L’étude des rapports entre la chanson et la télé nous en dit long sur l’histoire du médium, mais aussi sur les artistes qui, en marge de la scène, occupaient le petit écran dès les années 50.
Brassens visitait les plateaux de télévision à contrecœur, et percevait l’entreprise comme une forme de torture par le biais de laquelle il se révélait néanmoins avec une lucide candeur. Brel investit la télé avec la même passion que la scène, y ayant trouvé un autre médium pour incarner ses chansons. Parallèlement, il jouait de l’interview en virtuose, avec un fascinant alliage de franchise et de mauvaise foi.
Et Gainsbourg? De dire que l’homme entretenait des relations ambiguës avec son image – et donc son image télévisuelle – relève de l’euphémisme. Chez lui, la provocation était l’envers de la timidité, les cigarettes (et les femmes) servaient d’accessoires, la séduction était sa revanche sur cette prétendue laideur que les angles de la caméra et la lumière des projecteurs mirent à nu, avant qu’il ne la tourne à son avantage, comme le brillant manipulateur et exhibitionniste qu’il était.
Suivant la parution de coffrets DVD consacrés à Brel et Brassens, justement, D’autres nouvelles des étoiles (Universal) rassemble l’essentiel du legs télévisuel de l’homme à la tête de chou: deux DVD, 81 chansons et près de cinq heures, riches de nombreuses entrevues (notamment avec la légendaire Denise Glaser) et d’une poignée de rencontres au sommet (Birkin et Bardot, of course, mais aussi Dutronc, Eddy Mitchell, Catherine Deneuve et j’en passe).

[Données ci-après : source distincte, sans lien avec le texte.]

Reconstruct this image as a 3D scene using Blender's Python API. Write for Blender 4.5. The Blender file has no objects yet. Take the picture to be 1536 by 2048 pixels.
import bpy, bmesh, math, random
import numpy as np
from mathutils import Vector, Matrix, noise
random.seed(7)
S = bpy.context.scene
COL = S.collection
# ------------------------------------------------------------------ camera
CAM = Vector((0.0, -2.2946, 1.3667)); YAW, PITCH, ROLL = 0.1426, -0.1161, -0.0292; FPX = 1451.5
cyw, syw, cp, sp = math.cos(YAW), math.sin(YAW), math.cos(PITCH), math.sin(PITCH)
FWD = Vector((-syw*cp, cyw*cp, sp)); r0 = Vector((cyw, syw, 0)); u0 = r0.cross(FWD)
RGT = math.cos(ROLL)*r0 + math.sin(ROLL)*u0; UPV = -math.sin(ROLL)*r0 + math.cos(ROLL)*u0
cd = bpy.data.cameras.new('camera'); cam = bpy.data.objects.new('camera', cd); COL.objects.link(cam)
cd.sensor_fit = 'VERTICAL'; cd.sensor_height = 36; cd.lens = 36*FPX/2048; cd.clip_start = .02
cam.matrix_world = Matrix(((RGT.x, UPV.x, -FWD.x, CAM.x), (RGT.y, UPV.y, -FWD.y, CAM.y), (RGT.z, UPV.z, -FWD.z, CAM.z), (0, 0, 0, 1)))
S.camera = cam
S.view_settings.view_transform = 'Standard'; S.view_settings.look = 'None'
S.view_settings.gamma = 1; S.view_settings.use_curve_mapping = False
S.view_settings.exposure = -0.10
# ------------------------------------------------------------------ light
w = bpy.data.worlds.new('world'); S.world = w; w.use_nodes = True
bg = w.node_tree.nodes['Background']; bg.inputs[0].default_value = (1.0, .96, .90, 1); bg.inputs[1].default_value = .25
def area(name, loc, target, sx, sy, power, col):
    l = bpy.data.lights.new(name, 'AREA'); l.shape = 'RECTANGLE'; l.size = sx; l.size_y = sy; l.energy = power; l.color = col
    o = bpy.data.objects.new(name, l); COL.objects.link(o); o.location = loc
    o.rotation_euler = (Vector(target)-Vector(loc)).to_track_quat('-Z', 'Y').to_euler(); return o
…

Entre le charme 60’s de Dent de lait, dent de loup (duo avec France Gall sur un plateau de télé dont la frénésie «Swingin’ London» ne serait pas déplacée dans un film d’Austin Powers) et le pop art exubérant de Comic Strip (Bardot teinte en brune pour l’occasion), entre les complets cintrés et la nervosité palpable de l’émule de Vian (Le poinçonneur des Lilacs) et l’hommage cinématographique de Bonnie And Clyde (retour de BB, cette fois en Faye Dunaway), ce flot d’images parfois risibles mais souvent mémorables permet de cerner le paradoxe gainsbourgien: presque immobile dans un décor en constant mouvement, comme s’il s’agissait de prendre un recul critique par rapport à une époque dont il fut un des principaux catalyseurs, perpétuellement enveloppé d’un nuage de Gitanes, Serge Gainsbourg fut parmi les premiers artistes de la chanson française à comprendre le pouvoir de l’image cathodique et à l’exploiter. D’abord avec les moyens du bord, puis avec toutes les ressources du cinéaste qu’il devint, comme en témoigne le très controversé mais très beau Lemon Incest, qui mit en scène, tel un ultime hommage à la gente féminine, sa propre fille Charlotte.